The Quiet Power of Maya Lin
We get a vivid sense of the emotions Lin’s design aroused among those who felt her scheme was disrespectful to the memory of the fallen because of its uncompromising abstraction and the way it is dug into the earth—a grave, a pit, a latrine, detractors charged—rather than elevated to a position of high honor.
.. The guidelines for the competition…insisted that the memorial make no political statement about the war. It might be argued that refusing to discuss the war was tantamount to a negative statement about it and that silence itself could be considered a distinct form of rhetoric.
.. Michael Arad and Peter Walker’s National September 11 Memorial of 2003–2011 on the site of that catastrophe reinterprets several of Lin’s concepts in highly original ways.
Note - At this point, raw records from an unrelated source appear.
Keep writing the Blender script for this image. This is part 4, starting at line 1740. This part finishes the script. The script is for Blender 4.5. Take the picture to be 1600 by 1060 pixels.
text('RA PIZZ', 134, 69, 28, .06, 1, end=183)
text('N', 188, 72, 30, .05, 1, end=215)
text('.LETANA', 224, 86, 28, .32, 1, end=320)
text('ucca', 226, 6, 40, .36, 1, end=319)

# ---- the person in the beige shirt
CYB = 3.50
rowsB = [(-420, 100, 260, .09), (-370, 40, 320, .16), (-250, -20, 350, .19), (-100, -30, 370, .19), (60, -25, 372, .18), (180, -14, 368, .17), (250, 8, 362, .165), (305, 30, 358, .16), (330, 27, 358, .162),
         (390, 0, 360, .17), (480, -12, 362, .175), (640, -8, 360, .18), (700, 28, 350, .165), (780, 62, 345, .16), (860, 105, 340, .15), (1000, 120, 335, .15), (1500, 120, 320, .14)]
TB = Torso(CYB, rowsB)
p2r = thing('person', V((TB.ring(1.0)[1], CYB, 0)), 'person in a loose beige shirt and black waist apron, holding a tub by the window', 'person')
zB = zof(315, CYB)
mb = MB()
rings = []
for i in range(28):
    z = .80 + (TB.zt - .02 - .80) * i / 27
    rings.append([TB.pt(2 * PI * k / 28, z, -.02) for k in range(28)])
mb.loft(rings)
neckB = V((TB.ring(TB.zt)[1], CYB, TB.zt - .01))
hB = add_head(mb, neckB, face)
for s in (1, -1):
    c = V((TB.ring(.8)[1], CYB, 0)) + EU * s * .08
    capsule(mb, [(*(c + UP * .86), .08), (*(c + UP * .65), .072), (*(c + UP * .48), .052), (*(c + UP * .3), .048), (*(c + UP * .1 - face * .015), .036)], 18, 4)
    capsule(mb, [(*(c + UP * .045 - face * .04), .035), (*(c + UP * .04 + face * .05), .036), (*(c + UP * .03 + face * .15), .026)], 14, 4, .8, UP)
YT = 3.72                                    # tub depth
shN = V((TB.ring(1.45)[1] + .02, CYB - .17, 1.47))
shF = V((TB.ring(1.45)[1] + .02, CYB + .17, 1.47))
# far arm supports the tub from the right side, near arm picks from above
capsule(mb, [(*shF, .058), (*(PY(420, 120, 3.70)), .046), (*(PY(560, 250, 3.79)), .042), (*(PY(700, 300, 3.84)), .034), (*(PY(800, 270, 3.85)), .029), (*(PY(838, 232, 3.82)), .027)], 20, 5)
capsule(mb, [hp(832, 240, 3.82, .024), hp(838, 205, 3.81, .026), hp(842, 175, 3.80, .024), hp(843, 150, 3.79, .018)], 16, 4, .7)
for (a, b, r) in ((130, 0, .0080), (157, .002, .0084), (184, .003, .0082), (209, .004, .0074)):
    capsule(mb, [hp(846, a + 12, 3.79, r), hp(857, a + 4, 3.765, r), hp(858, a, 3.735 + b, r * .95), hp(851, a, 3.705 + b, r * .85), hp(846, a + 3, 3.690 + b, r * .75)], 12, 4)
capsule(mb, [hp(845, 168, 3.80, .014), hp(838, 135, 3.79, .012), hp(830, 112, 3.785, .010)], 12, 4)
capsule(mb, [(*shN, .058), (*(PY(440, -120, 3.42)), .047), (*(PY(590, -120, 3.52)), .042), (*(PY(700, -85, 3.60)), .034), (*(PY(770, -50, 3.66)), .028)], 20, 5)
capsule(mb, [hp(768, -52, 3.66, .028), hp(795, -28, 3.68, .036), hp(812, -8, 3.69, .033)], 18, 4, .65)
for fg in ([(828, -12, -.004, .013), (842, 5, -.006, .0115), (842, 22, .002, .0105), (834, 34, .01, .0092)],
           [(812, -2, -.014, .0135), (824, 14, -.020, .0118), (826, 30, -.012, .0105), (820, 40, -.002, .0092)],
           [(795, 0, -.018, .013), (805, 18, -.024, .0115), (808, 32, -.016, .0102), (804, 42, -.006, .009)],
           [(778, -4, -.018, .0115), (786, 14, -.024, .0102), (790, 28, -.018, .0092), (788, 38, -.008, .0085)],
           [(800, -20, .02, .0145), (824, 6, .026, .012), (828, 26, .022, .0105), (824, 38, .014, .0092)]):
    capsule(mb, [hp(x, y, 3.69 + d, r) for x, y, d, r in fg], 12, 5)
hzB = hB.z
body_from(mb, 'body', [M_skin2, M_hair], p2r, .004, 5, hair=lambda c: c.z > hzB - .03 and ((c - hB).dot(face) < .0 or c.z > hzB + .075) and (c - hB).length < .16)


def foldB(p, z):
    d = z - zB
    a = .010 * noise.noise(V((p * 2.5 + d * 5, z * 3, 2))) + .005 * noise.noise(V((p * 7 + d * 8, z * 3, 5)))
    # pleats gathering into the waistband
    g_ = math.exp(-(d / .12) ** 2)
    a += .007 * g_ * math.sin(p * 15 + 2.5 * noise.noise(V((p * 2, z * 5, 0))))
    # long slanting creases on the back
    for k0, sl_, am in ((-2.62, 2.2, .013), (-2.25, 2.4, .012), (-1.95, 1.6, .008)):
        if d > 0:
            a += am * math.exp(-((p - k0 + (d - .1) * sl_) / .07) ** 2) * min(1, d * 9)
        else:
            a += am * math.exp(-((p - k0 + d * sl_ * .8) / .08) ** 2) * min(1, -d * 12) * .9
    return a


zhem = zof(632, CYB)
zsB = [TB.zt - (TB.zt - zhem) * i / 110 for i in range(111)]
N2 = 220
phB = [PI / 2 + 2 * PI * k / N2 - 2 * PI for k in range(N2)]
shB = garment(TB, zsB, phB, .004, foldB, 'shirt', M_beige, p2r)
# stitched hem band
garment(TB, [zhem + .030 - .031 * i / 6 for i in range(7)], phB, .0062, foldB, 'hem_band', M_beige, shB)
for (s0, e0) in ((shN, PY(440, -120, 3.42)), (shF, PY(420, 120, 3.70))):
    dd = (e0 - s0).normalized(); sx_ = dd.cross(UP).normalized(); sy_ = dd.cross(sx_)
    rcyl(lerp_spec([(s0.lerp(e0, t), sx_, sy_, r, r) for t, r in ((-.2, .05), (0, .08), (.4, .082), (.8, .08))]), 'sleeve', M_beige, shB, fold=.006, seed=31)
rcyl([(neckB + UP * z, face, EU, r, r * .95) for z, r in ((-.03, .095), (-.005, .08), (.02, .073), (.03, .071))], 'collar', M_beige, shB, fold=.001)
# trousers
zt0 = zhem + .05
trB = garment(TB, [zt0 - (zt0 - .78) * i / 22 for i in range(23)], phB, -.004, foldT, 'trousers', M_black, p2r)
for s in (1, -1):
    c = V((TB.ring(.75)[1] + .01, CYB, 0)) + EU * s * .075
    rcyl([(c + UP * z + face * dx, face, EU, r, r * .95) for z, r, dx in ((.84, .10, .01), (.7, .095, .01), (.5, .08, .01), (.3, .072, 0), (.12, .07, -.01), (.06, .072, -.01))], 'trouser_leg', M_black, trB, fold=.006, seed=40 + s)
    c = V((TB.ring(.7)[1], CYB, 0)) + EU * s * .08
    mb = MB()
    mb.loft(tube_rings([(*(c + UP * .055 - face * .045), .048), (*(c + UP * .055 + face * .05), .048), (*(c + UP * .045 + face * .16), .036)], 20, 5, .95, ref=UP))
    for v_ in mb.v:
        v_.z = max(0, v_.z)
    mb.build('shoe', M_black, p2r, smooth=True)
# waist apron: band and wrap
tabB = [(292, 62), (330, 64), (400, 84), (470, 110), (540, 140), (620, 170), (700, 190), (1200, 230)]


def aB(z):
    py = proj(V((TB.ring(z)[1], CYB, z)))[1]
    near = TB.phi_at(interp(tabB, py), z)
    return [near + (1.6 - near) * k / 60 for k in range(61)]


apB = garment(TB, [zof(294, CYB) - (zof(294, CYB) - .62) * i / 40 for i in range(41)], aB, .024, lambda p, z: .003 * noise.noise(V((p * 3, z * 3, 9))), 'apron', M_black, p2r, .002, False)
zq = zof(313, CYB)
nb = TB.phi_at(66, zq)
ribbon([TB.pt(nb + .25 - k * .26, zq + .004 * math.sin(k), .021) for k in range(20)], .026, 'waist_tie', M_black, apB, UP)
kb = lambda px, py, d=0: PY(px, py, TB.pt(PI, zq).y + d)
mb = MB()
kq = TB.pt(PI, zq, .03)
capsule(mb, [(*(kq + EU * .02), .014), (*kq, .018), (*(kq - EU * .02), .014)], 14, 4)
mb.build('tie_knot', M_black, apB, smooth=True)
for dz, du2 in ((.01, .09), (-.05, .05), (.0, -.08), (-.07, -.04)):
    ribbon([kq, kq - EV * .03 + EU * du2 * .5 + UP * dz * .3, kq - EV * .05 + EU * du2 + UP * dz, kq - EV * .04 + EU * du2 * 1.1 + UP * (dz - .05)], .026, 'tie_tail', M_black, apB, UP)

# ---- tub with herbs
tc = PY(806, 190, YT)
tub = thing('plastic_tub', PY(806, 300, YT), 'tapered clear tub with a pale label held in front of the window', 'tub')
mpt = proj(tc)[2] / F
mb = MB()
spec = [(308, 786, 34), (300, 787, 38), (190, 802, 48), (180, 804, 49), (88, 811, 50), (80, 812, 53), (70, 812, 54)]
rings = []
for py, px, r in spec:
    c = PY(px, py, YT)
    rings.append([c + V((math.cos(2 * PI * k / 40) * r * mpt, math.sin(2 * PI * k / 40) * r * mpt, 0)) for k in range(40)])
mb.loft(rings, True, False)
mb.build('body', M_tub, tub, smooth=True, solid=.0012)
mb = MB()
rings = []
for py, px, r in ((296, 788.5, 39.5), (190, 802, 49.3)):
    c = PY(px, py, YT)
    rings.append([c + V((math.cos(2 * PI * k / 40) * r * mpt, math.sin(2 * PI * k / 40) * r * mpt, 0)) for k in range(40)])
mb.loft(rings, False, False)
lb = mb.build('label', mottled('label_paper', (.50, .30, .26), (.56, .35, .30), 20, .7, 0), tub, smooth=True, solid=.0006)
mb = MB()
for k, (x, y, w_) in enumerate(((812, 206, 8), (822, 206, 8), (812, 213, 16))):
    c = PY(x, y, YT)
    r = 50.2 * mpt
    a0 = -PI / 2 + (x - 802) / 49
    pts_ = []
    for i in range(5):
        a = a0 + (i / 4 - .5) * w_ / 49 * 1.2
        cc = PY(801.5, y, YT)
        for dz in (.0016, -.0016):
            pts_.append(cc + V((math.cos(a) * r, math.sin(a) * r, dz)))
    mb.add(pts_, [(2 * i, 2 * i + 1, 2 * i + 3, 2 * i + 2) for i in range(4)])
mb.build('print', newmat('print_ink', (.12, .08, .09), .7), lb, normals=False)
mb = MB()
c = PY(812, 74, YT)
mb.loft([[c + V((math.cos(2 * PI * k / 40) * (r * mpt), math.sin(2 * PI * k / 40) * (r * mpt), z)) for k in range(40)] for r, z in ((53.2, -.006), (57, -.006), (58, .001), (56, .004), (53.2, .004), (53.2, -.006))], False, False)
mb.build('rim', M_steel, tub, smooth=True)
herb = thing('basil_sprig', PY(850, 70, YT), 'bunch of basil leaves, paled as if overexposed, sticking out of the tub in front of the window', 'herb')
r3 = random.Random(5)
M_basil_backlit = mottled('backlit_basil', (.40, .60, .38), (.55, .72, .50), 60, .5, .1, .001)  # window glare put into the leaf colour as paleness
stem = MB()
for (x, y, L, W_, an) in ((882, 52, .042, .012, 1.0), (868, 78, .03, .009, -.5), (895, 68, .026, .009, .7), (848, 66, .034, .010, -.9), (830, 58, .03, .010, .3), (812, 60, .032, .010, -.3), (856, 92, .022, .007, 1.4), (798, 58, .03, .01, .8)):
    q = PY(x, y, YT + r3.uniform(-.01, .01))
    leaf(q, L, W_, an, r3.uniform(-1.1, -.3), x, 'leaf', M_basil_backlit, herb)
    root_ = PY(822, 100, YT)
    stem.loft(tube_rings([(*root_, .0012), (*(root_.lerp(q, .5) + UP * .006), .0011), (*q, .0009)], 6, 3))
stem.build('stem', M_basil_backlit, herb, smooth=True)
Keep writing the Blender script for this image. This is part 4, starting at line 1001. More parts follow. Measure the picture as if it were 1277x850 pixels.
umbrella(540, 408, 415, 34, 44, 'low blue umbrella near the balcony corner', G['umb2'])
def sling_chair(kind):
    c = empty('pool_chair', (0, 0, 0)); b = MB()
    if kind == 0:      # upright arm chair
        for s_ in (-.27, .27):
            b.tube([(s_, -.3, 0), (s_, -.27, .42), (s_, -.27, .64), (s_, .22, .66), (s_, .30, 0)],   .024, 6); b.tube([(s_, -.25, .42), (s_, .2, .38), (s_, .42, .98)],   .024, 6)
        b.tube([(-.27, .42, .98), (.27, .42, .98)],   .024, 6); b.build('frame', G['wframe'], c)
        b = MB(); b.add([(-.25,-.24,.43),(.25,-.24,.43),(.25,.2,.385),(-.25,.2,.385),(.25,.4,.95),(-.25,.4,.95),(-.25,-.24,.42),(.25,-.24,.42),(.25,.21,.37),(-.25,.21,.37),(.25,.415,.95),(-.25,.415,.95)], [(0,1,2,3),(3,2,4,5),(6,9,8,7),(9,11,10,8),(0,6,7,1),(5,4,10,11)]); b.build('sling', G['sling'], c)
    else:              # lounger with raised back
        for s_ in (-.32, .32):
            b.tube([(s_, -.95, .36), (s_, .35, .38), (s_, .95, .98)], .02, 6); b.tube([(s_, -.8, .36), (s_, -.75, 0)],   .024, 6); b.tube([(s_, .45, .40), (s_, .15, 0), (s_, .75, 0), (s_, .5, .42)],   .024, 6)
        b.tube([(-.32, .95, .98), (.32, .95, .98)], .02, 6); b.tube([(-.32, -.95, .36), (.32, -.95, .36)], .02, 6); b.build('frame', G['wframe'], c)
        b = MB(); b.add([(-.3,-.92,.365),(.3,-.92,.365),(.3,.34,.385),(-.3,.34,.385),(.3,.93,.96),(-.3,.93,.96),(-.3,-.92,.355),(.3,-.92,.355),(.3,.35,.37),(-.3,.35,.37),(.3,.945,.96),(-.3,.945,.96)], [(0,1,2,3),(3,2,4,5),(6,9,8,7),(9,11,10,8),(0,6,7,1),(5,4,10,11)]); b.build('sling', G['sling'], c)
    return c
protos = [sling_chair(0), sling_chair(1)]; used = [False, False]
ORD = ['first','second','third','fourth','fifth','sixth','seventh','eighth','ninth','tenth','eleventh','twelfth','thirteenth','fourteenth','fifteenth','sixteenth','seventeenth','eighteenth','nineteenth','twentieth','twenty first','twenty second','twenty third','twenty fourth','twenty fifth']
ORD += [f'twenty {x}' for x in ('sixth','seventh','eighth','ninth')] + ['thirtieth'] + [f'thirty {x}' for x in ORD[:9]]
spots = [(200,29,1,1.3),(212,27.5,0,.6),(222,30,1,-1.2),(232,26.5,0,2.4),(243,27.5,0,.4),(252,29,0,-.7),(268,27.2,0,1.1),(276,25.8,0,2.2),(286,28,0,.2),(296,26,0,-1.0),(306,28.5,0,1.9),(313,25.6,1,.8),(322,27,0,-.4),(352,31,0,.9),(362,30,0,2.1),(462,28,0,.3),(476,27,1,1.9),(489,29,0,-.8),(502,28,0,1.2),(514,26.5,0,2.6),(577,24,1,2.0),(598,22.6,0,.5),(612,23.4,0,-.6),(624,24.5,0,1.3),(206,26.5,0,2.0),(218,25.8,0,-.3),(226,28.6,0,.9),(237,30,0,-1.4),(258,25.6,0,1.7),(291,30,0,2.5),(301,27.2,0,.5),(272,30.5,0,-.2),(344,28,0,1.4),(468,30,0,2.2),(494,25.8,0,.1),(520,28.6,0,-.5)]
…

.. So as not to become architecture’s Lady of Perpetual Mourning, Lin has turned down all but three subsequent offers to design memorials, including that at Ground Zero. She is now working on what she promises will be her final effort in that vein, the Memorial to the Sixth Extinction, intended to raise awareness of species protection and funded through her What is Missing? Foundation. (The other two commemorative commissions she did accept were the Civil Rights Memorial of 1989 in Montgomery, Alabama, and the Women’s Table of 1993 at Yale, which was commissioned in 1989 to mark twenty years of coeducation at her alma mater.)